GLD Vacancies

Borough persuades judge to quash decision of inspector on flats amalgamation

The Royal Borough of Kensington & Chelsea has successfully applied to the High Court to have quashed a decision by a planning inspector to allow the amalgamation of four flats into a single dwelling.

The case of Royal Borough of Kensington And Chelsea v The Secretary of State for Communities And Local Government [2017] EWHC 1703 saw the local authority apply for an order pursuant to section 288 of the Town and Country Planning Act 1990 to quash a decision of 17 January 2017 of an inspector appointed by the Secretary of State for Communities and Local Government.

By that decision, the inspector allowed Charles Noell’s appeal against the failure by the council to determine within the prescribed period his application for planning permission to develop land in West London by amalgamation of four existing flats to form a single family dwelling and associated internal alterations.

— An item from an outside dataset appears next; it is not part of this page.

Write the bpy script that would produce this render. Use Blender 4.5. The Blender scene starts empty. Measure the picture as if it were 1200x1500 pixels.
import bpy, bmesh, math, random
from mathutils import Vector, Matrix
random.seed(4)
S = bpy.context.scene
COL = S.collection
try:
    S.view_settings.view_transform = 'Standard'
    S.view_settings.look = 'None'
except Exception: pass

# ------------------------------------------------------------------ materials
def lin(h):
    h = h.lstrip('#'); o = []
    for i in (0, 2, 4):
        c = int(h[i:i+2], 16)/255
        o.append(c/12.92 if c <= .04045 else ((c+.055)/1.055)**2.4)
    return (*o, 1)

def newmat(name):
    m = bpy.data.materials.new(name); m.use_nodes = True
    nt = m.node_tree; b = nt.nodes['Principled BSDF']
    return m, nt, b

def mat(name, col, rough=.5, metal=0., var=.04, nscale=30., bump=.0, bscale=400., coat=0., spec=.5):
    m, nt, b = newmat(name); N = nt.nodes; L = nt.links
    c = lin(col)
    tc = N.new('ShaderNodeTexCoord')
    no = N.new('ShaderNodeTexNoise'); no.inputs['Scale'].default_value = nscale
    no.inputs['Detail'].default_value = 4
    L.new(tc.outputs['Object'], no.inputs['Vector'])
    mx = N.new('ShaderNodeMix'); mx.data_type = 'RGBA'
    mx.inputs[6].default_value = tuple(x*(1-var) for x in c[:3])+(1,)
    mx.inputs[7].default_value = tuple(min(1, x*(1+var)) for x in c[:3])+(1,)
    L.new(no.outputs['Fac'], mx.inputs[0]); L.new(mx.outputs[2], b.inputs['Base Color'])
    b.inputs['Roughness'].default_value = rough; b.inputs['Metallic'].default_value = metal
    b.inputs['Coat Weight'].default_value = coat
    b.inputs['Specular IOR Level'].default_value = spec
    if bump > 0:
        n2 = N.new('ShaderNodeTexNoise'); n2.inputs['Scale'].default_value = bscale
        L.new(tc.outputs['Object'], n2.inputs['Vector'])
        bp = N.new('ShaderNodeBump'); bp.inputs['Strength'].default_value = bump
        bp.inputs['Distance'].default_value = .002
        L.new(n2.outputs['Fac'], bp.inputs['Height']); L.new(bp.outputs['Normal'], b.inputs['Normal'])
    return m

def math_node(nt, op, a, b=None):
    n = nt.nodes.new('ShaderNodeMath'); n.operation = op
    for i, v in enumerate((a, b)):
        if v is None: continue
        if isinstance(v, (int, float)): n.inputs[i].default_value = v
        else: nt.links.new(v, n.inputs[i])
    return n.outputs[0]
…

Kensington & Chelsea relied upon two grounds of claim:

  1. The inspector made a mistake of fact when calculating housing land supply as he deducted vacant units returning to use from the requirement whilst including those units in the supply.
  2. The inspector made a mistake of fact by stating that the housing land supply would be boosted further by recent deliverable planning permissions when those planning permissions were already accounted for in the calculated supply.

The Secretary of State conceded that the decision should be quashed on the first ground of claim, but Mr Noell contested the claim.

Neil Cameron QC, sitting as a Deputy High Court Judge, agreed that the inspector’s decision should be quashed.

On the first ground he said there was no dispute between the claimant and Mr Noell that, in deducting vacant units from the housing land requirement, the inspector made a mistake of fact.

The judge added: “The issue to be determined is not whether the mistake played a decisive part in the inspector's reasoning or whether it played a part in the dominant reasoning, but whether it played a material part in the reasoning. An inspector's decision letter must be read as a whole and read fairly.

“In my judgment it is clear that the mistake of fact played a material part in the inspector's reasoning and decision and as a result led to unfairness.

The Deputy High Court Judge rejected the second ground of claim. It had been open to the inspector, in the exercise of his planning judgement, to make the finding that he did, and that there was no mistake of fact.

Judge Cameron refused to exercise his discretion not to quash. “For the reasons I have given the error was material, and I cannot say that the decision would have been the same if the error had not been made.”